It just means not all of the range is 400 million+ years old. The parts with the coal are younger.
The Appalachian coalfields were formed from swamps that, 310 million years ago, covered the region. Some quarter of a billon years ago, tectonic forces thrust the region upward to form a plateau, which has been since shaped mainly by erosion. Accordingly, it is a land of waterways. Its place-names reflect this: Alum Lick, Barren Creek, Frozen Run, Left Hand, Stone Branch.* The Violent Remaking of Appalachia - The Atlantic
Even today, the places where coal is being formed, or at least proto-coal, aren’t forests, but bogs. Give those peat bogs another few million years, and they’d be coal.
Is it true that the Appalachian Mountains used to be joined with the Scottish Highland Mountains before the continents divided? I seem to have heard that somewhere, but now I can’t find a cite.
They were also once connected to the Ouachita Mountains across the Mississippi near the Ozarks. It is thought that a hotspot heated up the mountains between them, causing them to expand and thus erode quicker, but then the hotspot moved on and the already-eroded land sank even further, forming the Mississippi Embayment.
And IIRC, also to the Atlas Mountains in Morocco, the Marathon moutains in the Big Bend in Texas, and the mountains in Scotland as well. At one point they were all part of an ancient Pangaean mountain range, but over the intervening 480 million years, plate tectonics has pulled them far apart, or erosion/deposition has obscured the connecting mountains.
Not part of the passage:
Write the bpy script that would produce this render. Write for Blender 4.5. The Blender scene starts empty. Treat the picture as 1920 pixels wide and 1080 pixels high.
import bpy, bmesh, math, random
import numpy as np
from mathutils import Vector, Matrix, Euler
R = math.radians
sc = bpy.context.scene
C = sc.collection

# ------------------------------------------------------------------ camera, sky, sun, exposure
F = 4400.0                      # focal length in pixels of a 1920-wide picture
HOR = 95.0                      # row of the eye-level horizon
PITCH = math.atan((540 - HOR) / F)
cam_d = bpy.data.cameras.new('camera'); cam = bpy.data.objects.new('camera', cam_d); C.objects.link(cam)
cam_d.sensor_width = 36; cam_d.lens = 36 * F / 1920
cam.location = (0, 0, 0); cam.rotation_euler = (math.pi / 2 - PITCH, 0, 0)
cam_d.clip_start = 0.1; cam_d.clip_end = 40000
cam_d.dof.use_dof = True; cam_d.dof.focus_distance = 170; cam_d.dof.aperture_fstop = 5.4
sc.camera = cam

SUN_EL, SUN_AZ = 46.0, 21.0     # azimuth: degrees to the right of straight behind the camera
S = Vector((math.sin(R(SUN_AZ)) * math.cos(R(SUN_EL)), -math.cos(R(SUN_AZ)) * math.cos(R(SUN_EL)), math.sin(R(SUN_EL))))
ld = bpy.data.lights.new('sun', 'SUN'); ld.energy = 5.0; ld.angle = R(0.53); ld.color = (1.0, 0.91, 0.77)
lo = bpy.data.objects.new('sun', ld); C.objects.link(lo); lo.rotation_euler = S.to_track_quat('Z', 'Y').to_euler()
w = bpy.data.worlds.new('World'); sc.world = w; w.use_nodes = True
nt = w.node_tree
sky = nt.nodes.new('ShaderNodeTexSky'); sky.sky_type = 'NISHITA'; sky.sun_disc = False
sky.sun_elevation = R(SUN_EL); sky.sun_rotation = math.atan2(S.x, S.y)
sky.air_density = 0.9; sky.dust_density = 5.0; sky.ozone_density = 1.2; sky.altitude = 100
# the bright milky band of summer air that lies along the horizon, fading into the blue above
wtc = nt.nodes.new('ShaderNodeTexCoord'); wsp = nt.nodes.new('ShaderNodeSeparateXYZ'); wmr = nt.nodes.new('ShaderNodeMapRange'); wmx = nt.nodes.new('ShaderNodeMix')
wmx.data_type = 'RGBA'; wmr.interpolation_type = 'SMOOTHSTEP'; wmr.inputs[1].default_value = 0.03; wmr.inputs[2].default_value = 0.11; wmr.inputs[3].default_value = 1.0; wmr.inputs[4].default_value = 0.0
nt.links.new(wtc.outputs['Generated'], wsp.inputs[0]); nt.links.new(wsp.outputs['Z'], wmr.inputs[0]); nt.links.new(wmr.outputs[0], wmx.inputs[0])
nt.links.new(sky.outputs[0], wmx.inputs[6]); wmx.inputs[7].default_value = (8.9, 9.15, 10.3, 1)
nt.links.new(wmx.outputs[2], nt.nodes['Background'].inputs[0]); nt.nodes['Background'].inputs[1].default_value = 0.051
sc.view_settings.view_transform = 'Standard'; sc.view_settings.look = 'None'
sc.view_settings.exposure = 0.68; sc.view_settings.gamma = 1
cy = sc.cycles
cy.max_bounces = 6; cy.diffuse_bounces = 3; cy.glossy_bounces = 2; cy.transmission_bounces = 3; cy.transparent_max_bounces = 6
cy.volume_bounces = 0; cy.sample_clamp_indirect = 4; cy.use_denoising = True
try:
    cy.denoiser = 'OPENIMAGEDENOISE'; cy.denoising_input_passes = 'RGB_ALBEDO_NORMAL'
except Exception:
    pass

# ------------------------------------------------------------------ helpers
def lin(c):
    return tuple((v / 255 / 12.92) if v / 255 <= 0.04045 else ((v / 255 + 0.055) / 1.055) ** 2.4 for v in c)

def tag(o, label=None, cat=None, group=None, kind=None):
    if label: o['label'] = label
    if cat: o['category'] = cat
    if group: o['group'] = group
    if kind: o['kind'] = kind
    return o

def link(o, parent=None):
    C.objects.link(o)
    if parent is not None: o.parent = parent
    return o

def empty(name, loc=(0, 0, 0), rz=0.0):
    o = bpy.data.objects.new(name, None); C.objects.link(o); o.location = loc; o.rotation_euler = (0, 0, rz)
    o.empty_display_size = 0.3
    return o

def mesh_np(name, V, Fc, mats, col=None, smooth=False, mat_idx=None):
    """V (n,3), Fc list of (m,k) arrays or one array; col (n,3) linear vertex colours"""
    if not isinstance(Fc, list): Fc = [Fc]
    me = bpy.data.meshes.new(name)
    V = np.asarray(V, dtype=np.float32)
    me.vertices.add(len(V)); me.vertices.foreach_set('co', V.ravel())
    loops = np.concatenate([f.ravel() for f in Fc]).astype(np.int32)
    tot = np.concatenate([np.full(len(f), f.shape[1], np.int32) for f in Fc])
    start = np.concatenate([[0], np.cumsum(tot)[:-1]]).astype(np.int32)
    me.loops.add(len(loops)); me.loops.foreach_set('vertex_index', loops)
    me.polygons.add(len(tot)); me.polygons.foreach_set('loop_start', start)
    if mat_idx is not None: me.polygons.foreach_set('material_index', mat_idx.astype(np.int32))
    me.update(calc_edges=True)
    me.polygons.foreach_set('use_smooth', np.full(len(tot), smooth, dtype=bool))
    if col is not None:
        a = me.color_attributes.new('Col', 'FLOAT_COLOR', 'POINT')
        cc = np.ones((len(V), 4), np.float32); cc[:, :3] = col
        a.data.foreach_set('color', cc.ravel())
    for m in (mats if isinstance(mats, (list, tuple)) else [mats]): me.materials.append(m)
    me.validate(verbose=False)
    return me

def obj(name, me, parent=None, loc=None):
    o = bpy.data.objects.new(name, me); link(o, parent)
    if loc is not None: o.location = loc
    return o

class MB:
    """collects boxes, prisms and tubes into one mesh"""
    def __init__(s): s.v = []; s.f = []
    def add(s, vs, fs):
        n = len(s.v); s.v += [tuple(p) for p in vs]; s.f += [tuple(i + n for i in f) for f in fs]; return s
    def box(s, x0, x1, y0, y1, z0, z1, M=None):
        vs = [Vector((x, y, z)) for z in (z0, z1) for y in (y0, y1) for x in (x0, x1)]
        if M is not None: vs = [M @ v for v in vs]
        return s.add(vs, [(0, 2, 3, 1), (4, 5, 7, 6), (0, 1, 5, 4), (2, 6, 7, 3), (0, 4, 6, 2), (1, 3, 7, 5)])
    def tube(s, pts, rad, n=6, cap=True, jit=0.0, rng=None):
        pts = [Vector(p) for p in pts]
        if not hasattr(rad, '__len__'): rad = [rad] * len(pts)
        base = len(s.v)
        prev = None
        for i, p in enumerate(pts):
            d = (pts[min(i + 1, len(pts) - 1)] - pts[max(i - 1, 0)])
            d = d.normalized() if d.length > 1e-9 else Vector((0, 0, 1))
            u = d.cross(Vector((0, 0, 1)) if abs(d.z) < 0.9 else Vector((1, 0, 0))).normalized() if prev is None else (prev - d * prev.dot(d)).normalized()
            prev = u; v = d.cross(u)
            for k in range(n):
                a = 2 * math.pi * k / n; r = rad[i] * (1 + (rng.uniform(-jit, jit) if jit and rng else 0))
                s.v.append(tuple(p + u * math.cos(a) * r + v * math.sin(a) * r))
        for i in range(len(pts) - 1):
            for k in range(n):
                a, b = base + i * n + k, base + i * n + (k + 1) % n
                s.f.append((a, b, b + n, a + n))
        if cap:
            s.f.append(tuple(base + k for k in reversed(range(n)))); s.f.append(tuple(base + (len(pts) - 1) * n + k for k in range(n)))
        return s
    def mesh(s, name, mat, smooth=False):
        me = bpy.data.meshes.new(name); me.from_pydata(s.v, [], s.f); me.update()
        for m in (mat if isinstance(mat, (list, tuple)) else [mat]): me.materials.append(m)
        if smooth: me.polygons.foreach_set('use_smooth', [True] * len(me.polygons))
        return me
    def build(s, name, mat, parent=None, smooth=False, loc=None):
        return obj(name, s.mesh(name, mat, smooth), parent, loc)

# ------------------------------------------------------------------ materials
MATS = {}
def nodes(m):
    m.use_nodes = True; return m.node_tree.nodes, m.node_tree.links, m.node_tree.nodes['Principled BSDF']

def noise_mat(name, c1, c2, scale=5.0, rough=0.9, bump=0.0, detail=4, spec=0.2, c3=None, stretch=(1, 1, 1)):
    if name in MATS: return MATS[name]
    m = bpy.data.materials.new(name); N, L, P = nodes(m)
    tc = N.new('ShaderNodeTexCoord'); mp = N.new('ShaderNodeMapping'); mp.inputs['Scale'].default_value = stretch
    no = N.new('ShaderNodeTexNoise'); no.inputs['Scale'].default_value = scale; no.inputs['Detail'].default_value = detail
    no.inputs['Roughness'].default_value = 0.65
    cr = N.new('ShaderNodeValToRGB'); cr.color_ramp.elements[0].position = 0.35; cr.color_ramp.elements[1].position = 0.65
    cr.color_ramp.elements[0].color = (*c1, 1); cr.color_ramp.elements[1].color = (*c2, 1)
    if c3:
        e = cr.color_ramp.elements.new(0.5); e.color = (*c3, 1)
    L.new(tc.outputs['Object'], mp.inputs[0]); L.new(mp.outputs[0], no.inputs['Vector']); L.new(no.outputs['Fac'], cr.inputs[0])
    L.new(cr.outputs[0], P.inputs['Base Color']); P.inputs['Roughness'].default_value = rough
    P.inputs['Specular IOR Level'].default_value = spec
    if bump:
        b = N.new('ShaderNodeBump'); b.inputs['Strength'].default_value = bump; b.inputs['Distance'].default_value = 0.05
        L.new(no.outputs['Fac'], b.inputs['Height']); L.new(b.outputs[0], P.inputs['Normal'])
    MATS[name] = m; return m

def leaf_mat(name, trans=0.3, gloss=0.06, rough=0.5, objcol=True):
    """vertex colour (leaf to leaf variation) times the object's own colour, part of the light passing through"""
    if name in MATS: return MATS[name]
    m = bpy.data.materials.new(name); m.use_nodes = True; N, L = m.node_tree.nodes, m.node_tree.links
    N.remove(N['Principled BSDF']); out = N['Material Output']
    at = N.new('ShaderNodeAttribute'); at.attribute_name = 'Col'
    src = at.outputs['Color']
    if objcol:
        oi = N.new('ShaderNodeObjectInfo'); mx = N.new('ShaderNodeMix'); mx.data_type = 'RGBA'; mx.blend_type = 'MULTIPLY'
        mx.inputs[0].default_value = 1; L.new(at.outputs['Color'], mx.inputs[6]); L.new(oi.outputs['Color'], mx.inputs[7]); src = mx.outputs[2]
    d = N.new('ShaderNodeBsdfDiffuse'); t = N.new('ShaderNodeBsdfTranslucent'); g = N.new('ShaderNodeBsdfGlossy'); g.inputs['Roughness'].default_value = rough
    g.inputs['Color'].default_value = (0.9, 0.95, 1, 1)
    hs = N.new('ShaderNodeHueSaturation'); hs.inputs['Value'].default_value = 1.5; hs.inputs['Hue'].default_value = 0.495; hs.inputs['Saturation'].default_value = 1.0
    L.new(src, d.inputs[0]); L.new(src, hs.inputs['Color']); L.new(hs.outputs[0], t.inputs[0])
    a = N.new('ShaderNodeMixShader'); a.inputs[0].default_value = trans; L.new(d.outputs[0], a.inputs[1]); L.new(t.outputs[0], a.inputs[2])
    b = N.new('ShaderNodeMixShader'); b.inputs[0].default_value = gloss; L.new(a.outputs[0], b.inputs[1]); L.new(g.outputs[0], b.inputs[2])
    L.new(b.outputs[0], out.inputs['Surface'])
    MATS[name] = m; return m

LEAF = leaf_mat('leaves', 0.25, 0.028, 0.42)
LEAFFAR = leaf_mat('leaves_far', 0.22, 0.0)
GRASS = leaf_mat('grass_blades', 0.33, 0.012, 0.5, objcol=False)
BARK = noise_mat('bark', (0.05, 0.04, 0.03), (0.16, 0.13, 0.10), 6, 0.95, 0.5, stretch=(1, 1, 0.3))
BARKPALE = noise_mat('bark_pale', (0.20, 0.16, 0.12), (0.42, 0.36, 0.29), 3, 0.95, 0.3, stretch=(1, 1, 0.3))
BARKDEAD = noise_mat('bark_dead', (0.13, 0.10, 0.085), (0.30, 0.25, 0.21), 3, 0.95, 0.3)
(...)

I’ve read somewhere that coal will never again be produced on the same scale as in the carboniferous. For a long time after the appearance of true wood, there were no organisms yet evolved that could digest it. So trees and other woody plants just piled up in massive quantities and became coal. Is this true?
Like Pardel-lux said, mostly not woody plants. Overwhelmingly tree ferns, horsetails and club mosses and the like account for the Carboniferous peak of coal deposition. I don’t doubt that inability to digest newly-evolved materials accounts for some of the peak, but the other factors, like higher CO2 fuelling growth, higher O2 feeding fires, the greater prevalence of wetlands. the Pangaean topography creating very wet climate zones… it all adds up.
Yeah I don’t understand the terror part unless someone’s mind boggles at how old the mountains are. They aren’t really scary when you’re near/on/under them.